The CPU operates through a fundamental four-stage cycle that processes every instruction:
1

Fetch

The CPU retrieves the next instruction from memory using the program counter (PC). The instruction is loaded from the memory address pointed to by the PC into the instruction register.
2

Decode

The control unit interprets the instruction, determining what operation needs to be performed and which registers or memory locations are involved.
3

Execute

The arithmetic logic unit (ALU) or other functional units perform the actual operation specified by the instruction, such as arithmetic, logic, or memory operations.
4

Writeback

The results of the execution are written back to the destination register or memory location, completing the instruction cycle.
Modern CPUs can execute multiple instructions simultaneously through pipelining, where different stages of different instructions overlap in time.

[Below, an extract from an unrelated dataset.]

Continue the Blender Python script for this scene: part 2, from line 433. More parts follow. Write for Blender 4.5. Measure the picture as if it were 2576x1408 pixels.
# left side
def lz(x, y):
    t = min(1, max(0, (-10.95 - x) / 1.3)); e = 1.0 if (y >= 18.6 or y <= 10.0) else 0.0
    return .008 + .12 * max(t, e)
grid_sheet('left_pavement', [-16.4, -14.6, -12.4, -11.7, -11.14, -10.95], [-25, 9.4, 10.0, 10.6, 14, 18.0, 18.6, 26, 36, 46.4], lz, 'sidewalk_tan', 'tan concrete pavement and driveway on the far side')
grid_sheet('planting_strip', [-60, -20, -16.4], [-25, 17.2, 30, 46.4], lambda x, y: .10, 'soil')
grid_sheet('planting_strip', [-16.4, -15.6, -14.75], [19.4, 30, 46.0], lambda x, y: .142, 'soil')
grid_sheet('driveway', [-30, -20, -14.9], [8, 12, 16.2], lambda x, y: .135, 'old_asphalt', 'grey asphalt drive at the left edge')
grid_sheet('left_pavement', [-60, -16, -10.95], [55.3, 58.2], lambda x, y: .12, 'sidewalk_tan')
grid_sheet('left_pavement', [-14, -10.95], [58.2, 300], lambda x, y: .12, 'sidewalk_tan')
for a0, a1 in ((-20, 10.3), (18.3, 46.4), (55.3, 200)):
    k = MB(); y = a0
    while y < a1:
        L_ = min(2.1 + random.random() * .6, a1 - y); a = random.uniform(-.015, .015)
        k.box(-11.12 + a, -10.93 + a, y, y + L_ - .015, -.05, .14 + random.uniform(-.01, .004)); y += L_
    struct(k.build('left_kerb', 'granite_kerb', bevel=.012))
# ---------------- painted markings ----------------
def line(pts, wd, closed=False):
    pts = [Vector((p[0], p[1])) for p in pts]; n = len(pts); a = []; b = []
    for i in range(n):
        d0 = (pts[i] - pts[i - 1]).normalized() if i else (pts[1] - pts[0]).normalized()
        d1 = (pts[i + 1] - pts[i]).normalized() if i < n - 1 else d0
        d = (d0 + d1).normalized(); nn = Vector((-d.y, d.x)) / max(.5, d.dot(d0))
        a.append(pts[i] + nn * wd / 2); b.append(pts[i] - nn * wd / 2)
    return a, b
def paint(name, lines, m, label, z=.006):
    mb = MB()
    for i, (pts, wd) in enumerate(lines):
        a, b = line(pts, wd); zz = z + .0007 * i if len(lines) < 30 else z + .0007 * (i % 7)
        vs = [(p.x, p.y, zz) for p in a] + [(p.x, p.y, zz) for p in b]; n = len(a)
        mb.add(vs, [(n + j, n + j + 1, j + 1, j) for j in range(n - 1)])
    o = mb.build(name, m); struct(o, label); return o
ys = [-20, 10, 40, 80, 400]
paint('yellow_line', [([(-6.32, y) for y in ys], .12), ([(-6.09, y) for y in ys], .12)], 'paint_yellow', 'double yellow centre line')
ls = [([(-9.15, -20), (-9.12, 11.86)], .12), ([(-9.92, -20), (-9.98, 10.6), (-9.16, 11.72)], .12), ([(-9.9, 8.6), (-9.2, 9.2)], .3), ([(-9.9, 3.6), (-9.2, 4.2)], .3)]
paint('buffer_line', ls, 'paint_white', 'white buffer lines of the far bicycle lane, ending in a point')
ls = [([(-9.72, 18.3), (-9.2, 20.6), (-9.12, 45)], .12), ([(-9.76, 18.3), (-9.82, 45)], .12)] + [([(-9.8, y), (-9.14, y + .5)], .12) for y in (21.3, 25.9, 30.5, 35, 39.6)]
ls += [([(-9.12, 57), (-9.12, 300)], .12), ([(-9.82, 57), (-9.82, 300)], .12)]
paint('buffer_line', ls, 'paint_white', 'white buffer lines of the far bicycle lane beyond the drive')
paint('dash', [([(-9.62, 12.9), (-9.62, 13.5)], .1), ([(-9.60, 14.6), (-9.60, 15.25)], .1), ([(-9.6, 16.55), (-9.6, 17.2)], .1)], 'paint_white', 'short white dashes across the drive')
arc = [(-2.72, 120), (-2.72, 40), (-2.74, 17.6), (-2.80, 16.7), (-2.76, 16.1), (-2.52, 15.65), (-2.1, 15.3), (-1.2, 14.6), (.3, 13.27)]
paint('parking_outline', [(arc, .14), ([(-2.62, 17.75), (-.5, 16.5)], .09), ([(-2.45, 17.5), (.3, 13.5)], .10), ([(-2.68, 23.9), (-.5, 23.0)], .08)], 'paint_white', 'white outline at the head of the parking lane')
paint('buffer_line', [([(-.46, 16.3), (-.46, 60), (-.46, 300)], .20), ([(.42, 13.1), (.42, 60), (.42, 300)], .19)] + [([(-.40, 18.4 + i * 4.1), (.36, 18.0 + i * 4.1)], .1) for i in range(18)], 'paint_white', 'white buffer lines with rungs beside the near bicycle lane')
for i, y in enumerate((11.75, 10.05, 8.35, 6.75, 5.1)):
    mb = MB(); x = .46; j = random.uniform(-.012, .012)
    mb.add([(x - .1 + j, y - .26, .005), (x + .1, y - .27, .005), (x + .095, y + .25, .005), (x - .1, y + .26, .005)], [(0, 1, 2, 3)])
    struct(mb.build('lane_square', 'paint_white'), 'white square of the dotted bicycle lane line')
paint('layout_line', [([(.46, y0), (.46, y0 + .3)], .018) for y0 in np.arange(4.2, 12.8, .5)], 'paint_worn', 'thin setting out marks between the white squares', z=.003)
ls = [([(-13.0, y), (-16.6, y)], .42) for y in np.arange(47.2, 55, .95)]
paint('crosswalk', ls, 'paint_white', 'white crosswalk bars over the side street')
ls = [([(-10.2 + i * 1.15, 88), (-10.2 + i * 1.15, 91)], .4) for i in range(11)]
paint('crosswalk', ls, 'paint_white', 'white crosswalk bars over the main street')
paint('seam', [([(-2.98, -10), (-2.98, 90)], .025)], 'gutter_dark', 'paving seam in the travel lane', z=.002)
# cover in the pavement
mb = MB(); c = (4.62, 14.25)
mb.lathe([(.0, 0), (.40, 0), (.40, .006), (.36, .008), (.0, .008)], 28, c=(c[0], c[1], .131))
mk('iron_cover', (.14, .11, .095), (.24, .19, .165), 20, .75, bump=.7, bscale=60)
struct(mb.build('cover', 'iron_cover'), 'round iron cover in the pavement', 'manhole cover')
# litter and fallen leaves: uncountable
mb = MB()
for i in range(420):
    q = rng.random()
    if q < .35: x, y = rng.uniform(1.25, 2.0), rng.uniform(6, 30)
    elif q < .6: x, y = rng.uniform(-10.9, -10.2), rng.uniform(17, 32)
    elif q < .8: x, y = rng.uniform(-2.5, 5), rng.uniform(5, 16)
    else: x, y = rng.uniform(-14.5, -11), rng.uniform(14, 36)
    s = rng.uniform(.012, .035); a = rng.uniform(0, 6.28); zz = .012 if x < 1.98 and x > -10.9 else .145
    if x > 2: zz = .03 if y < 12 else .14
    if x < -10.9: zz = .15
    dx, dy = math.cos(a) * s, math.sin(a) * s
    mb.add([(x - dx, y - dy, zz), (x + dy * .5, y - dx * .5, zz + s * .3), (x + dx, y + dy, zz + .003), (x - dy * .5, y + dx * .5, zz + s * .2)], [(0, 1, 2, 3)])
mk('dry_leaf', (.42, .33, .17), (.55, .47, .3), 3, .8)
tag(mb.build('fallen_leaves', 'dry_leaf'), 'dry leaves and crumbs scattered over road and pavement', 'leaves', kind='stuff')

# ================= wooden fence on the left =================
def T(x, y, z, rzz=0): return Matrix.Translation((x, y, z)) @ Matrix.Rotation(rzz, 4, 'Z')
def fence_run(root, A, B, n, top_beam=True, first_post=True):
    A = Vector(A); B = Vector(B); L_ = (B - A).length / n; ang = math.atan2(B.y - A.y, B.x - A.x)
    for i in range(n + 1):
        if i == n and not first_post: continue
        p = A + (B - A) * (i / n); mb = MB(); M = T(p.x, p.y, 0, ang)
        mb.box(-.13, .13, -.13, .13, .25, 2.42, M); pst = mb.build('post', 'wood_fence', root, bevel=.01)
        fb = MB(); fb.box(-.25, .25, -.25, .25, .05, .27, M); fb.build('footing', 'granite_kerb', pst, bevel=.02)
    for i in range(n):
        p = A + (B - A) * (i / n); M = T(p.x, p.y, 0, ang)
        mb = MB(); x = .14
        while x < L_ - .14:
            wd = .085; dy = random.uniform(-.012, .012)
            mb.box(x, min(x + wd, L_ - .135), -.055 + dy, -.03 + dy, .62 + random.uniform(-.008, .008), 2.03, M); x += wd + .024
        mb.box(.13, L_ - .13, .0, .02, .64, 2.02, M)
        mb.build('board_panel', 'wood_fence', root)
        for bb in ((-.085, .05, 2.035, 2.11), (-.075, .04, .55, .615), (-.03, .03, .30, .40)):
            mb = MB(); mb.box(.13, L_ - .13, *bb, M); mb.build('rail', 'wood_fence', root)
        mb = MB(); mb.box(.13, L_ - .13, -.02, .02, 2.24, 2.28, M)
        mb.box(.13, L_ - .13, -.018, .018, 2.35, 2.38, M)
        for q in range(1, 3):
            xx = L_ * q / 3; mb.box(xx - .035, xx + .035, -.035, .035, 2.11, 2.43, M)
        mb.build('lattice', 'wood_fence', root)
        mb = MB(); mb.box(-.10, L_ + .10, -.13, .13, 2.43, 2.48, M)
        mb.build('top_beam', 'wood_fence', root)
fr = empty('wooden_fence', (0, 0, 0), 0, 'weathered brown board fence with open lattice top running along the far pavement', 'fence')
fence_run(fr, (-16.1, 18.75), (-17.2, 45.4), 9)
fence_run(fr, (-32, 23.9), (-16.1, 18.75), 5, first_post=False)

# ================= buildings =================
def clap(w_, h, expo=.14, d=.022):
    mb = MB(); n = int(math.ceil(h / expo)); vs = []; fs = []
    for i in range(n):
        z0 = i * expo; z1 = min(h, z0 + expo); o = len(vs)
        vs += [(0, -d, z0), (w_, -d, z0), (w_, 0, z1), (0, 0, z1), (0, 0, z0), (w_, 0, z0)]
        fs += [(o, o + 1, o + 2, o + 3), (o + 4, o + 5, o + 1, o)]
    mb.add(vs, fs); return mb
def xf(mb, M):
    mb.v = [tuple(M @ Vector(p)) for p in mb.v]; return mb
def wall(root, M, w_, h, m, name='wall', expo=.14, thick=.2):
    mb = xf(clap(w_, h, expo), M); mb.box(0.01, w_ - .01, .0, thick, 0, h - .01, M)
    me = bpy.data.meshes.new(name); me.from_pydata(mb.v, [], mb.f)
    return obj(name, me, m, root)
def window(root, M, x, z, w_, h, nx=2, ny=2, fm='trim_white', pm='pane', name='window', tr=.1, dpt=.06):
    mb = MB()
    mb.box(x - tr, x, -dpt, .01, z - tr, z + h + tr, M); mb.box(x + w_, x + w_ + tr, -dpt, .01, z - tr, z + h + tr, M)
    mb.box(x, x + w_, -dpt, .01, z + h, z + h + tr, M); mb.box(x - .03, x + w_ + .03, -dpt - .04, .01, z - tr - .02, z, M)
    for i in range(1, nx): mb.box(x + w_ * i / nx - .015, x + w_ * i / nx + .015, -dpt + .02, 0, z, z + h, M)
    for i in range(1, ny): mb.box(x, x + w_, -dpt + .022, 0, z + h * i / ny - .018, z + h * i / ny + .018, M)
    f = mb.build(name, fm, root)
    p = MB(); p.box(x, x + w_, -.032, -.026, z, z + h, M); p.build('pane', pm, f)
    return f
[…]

Registers and instructions

Registers are small, high-speed storage locations built directly into the CPU. They form the fastest level of the memory hierarchy.

Register usage

Registers serve different purposes in instruction execution:
  • General-purpose registers - Store operands and results of arithmetic/logic operations
  • Program counter (PC) - Holds the address of the next instruction to execute
  • Stack pointer (SP) - Points to the top of the current stack frame
  • Instruction register (IR) - Holds the current instruction being executed
  • Status/flags register - Contains condition codes (zero, carry, overflow, etc.)

Instruction scheduling

Simple instruction scheduling optimizes CPU utilization by:
  1. Reordering instructions to avoid data dependencies
  2. Interleaving independent operations to maximize throughput
  3. Minimizing pipeline stalls by scheduling instructions strategically
LOAD R1, [addr1]    # Fetch from memory (slow)
ADD R2, R1, 5       # Must wait for R1 (stall)
STORE [addr2], R2   # Dependent on ADD result

Branching and pipelines

Branching introduces complexity in pipelined CPU architectures because the next instruction to fetch depends on the branch outcome.

Branch prediction

Modern CPUs use sophisticated prediction algorithms to guess which way a branch will go:
  • Static prediction - Always predict taken or not taken
  • Dynamic prediction - Use branch history to make predictions
  • Two-level adaptive prediction - Track patterns of branch behavior
Mispredicted branches cause pipeline flushes, wasting all work done on speculatively executed instructions. This can significantly impact performance in code with unpredictable branching patterns.

Avoiding pipeline stalls

Strategies to minimize pipeline stalls:

Branch delay slots

Place independent instructions immediately after branches to fill execution gaps

Predication

Convert branches to conditional execution, allowing both paths to be computed

Loop unrolling

Reduce branch frequency by executing multiple loop iterations per cycle

Speculative execution

Execute instructions from predicted path while waiting for branch resolution

Performance implications

Understanding CPU architecture enables low-level optimization:
  • Minimize data dependencies between consecutive instructions
  • Write branch-predictable code with consistent patterns
  • Leverage instruction-level parallelism through independent operations
  • Avoid unnecessary memory operations by maximizing register usage
Profile your code to identify pipeline stalls and branch mispredictions using performance counters available through tools like perf on Linux or Instruments on macOS.